La vertenza tra Stato e Regione, che sta ricevendo attenzione dalla stampa internazionale e che potrebbe far ritardare il progetto, è arrivata alla Corte costituzionale. La Regione obietta allo Stato di non aver cercato un’intesa su leggi ricadenti in ambiti di competenza concorrente, tra cui il trasporto di energia. Nello specifico, il ricorso chiede la riesamina del procedimento che aveva condotto al rilascio dell’autorizzazione per TAP alla luce di una recente sentenza della Corte costituzionale (n. 110 del 2016). Numerose altre questioni legali si innestano su questo ricorso, con il governo che cerca di blindare i propri provvedimenti e gli enti locali che cercano ogni mezzo legale per bloccare il progetto.
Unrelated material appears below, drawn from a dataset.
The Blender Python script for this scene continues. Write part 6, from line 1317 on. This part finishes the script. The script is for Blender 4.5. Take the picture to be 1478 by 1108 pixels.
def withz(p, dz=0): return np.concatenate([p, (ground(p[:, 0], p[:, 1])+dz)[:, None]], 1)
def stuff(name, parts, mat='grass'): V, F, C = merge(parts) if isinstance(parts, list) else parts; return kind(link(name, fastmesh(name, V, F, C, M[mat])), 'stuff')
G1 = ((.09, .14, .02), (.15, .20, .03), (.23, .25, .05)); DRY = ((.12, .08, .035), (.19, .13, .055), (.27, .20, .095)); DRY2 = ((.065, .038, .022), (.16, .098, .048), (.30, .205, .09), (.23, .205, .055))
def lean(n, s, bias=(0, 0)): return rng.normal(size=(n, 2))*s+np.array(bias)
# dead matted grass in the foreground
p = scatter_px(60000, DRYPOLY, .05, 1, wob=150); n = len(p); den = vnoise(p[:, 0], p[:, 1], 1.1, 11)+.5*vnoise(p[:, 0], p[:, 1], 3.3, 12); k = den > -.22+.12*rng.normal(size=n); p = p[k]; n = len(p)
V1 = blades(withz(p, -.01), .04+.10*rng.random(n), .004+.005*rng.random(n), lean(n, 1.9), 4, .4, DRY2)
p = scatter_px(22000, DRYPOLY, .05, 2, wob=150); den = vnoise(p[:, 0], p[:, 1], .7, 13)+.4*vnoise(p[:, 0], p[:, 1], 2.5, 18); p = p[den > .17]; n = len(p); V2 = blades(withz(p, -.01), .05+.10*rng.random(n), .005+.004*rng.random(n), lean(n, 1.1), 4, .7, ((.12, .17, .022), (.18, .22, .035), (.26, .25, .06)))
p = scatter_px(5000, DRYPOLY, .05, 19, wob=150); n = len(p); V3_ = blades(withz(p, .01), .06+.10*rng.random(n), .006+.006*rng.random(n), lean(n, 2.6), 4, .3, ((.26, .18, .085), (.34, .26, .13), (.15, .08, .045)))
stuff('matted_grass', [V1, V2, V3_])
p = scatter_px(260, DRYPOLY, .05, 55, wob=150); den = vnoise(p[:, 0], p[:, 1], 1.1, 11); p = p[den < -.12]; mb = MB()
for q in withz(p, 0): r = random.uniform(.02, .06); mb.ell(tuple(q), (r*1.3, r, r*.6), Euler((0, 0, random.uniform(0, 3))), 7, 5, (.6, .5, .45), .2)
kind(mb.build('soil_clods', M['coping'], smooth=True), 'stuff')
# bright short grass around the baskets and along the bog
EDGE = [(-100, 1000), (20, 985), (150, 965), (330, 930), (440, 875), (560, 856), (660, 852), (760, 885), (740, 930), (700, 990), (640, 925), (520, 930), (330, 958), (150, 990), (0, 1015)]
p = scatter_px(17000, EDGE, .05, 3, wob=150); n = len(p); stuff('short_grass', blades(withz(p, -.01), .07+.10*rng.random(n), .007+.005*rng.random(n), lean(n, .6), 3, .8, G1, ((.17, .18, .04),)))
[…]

Ecco dunque che il dibattito verte sempre meno sul merito della questione e sempre più su elementi laterali, dall’applicazione della legge sulla Xylella fastidiosa (il batterio che infesta gli ulivi) alla definizione di quali opere autorizzino a dichiarare un cantiere avviato o meno.

Sarebbe auspicabile che le parti interessate riprendessero a dialogare su come risolvere lo stallo e a confrontarsi sul tema del gasdotto TAP, senza drammatizzazioni nell’uno o nell’altro senso. Anche perché è altamente probabile che l’impatto di TAP, sia in positivo (diversificazione e prezzi più bassi) che in negativo (esternalità negative su ambiente e turismo), non sarà sconvolgente.